● Set problem:
Repeat the listing in full, preserving every character.

Start Data segment

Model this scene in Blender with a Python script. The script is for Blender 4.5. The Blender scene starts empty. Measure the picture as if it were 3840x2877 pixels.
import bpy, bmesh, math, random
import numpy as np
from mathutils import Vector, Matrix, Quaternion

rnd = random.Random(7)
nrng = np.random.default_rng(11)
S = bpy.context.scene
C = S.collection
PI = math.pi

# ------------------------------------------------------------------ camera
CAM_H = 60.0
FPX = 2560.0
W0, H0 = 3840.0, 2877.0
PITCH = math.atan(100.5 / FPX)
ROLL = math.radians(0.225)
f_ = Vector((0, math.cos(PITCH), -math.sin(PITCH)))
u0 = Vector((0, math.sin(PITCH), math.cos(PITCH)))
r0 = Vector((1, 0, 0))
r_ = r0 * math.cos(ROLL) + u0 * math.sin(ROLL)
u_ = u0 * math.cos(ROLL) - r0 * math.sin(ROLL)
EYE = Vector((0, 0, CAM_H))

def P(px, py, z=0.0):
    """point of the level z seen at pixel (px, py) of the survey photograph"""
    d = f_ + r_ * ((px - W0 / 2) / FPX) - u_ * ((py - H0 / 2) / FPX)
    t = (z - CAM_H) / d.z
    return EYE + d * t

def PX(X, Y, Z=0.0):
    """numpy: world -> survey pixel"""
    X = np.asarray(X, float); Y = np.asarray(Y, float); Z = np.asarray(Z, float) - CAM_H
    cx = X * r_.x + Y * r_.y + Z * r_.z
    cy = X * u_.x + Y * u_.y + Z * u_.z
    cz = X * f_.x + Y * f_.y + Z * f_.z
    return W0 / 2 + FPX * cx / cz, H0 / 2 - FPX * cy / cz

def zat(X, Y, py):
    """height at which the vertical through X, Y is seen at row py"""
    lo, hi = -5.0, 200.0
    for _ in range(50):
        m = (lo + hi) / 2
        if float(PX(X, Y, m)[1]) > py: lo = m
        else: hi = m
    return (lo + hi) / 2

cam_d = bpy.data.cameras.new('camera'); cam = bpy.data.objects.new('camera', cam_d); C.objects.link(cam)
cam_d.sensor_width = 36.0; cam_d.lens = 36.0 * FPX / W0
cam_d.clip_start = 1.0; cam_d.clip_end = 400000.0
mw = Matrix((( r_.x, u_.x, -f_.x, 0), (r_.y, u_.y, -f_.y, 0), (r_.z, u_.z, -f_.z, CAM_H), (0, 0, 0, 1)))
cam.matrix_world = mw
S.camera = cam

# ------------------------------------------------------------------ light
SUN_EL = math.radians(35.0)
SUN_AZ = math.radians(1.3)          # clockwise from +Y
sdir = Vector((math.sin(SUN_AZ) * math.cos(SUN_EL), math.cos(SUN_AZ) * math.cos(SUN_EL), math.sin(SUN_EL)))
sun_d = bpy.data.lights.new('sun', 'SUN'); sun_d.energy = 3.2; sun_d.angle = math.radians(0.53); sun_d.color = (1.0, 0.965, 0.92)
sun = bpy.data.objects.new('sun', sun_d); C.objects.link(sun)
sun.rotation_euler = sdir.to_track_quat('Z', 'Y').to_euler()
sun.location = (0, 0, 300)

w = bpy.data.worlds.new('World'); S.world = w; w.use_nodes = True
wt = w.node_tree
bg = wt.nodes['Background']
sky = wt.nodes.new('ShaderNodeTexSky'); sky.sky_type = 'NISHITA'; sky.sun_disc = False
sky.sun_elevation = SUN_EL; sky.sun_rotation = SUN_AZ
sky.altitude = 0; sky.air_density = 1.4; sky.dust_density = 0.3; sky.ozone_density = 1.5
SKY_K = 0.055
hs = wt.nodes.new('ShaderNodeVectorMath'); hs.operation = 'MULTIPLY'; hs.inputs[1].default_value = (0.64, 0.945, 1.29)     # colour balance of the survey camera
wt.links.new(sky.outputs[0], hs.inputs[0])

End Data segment

● Exercise response:
Model this scene in Blender with a Python script. The script is for Blender 4.5. The Blender scene starts empty. Measure the picture as if it were 3840x2877 pixels.
import bpy, bmesh, math, random
import numpy as np
from mathutils import Vector, Matrix, Quaternion

rnd = random.Random(7)
nrng = np.random.default_rng(11)
S = bpy.context.scene
C = S.collection
PI = math.pi

# ------------------------------------------------------------------ camera
CAM_H = 60.0
FPX = 2560.0
W0, H0 = 3840.0, 2877.0
PITCH = math.atan(100.5 / FPX)
ROLL = math.radians(0.225)
f_ = Vector((0, math.cos(PITCH), -math.sin(PITCH)))
u0 = Vector((0, math.sin(PITCH), math.cos(PITCH)))
r0 = Vector((1, 0, 0))
r_ = r0 * math.cos(ROLL) + u0 * math.sin(ROLL)
u_ = u0 * math.cos(ROLL) - r0 * math.sin(ROLL)
EYE = Vector((0, 0, CAM_H))

def P(px, py, z=0.0):
    """point of the level z seen at pixel (px, py) of the survey photograph"""
    d = f_ + r_ * ((px - W0 / 2) / FPX) - u_ * ((py - H0 / 2) / FPX)
    t = (z - CAM_H) / d.z
    return EYE + d * t

def PX(X, Y, Z=0.0):
    """numpy: world -> survey pixel"""
    X = np.asarray(X, float); Y = np.asarray(Y, float); Z = np.asarray(Z, float) - CAM_H
    cx = X * r_.x + Y * r_.y + Z * r_.z
    cy = X * u_.x + Y * u_.y + Z * u_.z
    cz = X * f_.x + Y * f_.y + Z * f_.z
    return W0 / 2 + FPX * cx / cz, H0 / 2 - FPX * cy / cz

def zat(X, Y, py):
    """height at which the vertical through X, Y is seen at row py"""
    lo, hi = -5.0, 200.0
    for _ in range(50):
        m = (lo + hi) / 2
        if float(PX(X, Y, m)[1]) > py: lo = m
        else: hi = m
    return (lo + hi) / 2

cam_d = bpy.data.cameras.new('camera'); cam = bpy.data.objects.new('camera', cam_d); C.objects.link(cam)
cam_d.sensor_width = 36.0; cam_d.lens = 36.0 * FPX / W0
cam_d.clip_start = 1.0; cam_d.clip_end = 400000.0
mw = Matrix((( r_.x, u_.x, -f_.x, 0), (r_.y, u_.y, -f_.y, 0), (r_.z, u_.z, -f_.z, CAM_H), (0, 0, 0, 1)))
cam.matrix_world = mw
S.camera = cam

# ------------------------------------------------------------------ light
SUN_EL = math.radians(35.0)
SUN_AZ = math.radians(1.3)          # clockwise from +Y
sdir = Vector((math.sin(SUN_AZ) * math.cos(SUN_EL), math.cos(SUN_AZ) * math.cos(SUN_EL), math.sin(SUN_EL)))
sun_d = bpy.data.lights.new('sun', 'SUN'); sun_d.energy = 3.2; sun_d.angle = math.radians(0.53); sun_d.color = (1.0, 0.965, 0.92)
sun = bpy.data.objects.new('sun', sun_d); C.objects.link(sun)
sun.rotation_euler = sdir.to_track_quat('Z', 'Y').to_euler()
sun.location = (0, 0, 300)

w = bpy.data.worlds.new('World'); S.world = w; w.use_nodes = True
wt = w.node_tree
bg = wt.nodes['Background']
sky = wt.nodes.new('ShaderNodeTexSky'); sky.sky_type = 'NISHITA'; sky.sun_disc = False
sky.sun_elevation = SUN_EL; sky.sun_rotation = SUN_AZ
sky.altitude = 0; sky.air_density = 1.4; sky.dust_density = 0.3; sky.ozone_density = 1.5
SKY_K = 0.055
hs = wt.nodes.new('ShaderNodeVectorMath'); hs.operation = 'MULTIPLY'; hs.inputs[1].default_value = (0.64, 0.945, 1.29)     # colour balance of the survey camera
wt.links.new(sky.outputs[0], hs.inputs[0])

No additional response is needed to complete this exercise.